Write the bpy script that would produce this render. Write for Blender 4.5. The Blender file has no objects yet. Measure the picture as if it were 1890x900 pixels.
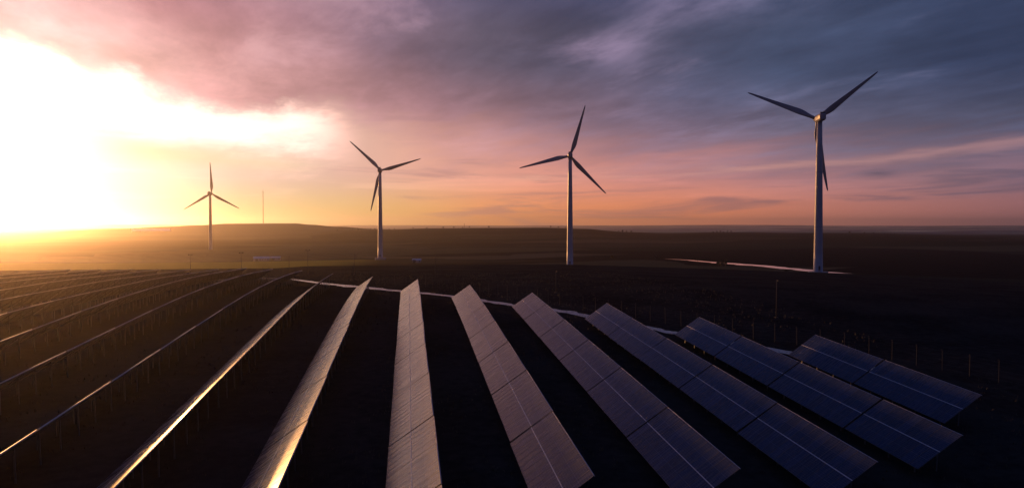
import bpy, math, random
from mathutils import Vector, Matrix, Euler
random.seed(11)
R = math.radians
SC = bpy.context.scene
COL = SC.collection

# ------------------------------------------------------------------ camera
CAM_Z = 32.0                      # metres above the valley floor (z = 0)
YAW = R(8.05)                     # the solar rows run along +Y; the camera looks a little to the right of them
PITCH = math.atan(35 / 1350)
cam = bpy.data.cameras.new('camera')
cam.lens = 36 * 1350 / 1890; cam.sensor_width = 36
cam.clip_start = 0.5; cam.clip_end = 60000
camo = bpy.data.objects.new('camera', cam); COL.objects.link(camo)
camo.location = (0, 0, CAM_Z)
camo.rotation_euler = (R(90) - PITCH, 0, -YAW)
SC.camera = camo

# ------------------------------------------------------------------ sun and sky
SUN_AZ = R(-28.6)                 # clockwise from +Y
GAP_AZ = R(-26.4)                 # middle of the gap in the clouds
SUN_EL = R(3.8)
SUND = Vector((math.sin(SUN_AZ) * math.cos(SUN_EL), math.cos(SUN_AZ) * math.cos(SUN_EL), math.sin(SUN_EL)))
sl = bpy.data.lights.new('sun', 'SUN')
sl.energy = 4.3; sl.angle = R(2.0); sl.color = (1.0, 0.44, 0.14)
so = bpy.data.objects.new('sun', sl); COL.objects.link(so)
so.rotation_euler = (-SUND).to_track_quat('-Z', 'Y').to_euler()
so.location = (0, 0, 400)

def lin(c):
    return tuple((v / 255 / 12.92) if v / 255 <= 0.04045 else ((v / 255 + 0.055) / 1.055) ** 2.4 for v in c) + (1.0,)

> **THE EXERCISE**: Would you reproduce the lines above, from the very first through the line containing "so.location = (0, 0, 400)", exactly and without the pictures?

> **THE OUTPUT**:
Write the bpy script that would produce this render. Write for Blender 4.5. The Blender file has no objects yet. Measure the picture as if it were 1890x900 pixels.
import bpy, math, random
from mathutils import Vector, Matrix, Euler
random.seed(11)
R = math.radians
SC = bpy.context.scene
COL = SC.collection

# ------------------------------------------------------------------ camera
CAM_Z = 32.0                      # metres above the valley floor (z = 0)
YAW = R(8.05)                     # the solar rows run along +Y; the camera looks a little to the right of them
PITCH = math.atan(35 / 1350)
cam = bpy.data.cameras.new('camera')
cam.lens = 36 * 1350 / 1890; cam.sensor_width = 36
cam.clip_start = 0.5; cam.clip_end = 60000
camo = bpy.data.objects.new('camera', cam); COL.objects.link(camo)
camo.location = (0, 0, CAM_Z)
camo.rotation_euler = (R(90) - PITCH, 0, -YAW)
SC.camera = camo

# ------------------------------------------------------------------ sun and sky
SUN_AZ = R(-28.6)                 # clockwise from +Y
GAP_AZ = R(-26.4)                 # middle of the gap in the clouds
SUN_EL = R(3.8)
SUND = Vector((math.sin(SUN_AZ) * math.cos(SUN_EL), math.cos(SUN_AZ) * math.cos(SUN_EL), math.sin(SUN_EL)))
sl = bpy.data.lights.new('sun', 'SUN')
sl.energy = 4.3; sl.angle = R(2.0); sl.color = (1.0, 0.44, 0.14)
so = bpy.data.objects.new('sun', sl); COL.objects.link(so)
so.rotation_euler = (-SUND).to_track_quat('-Z', 'Y').to_euler()
so.location = (0, 0, 400)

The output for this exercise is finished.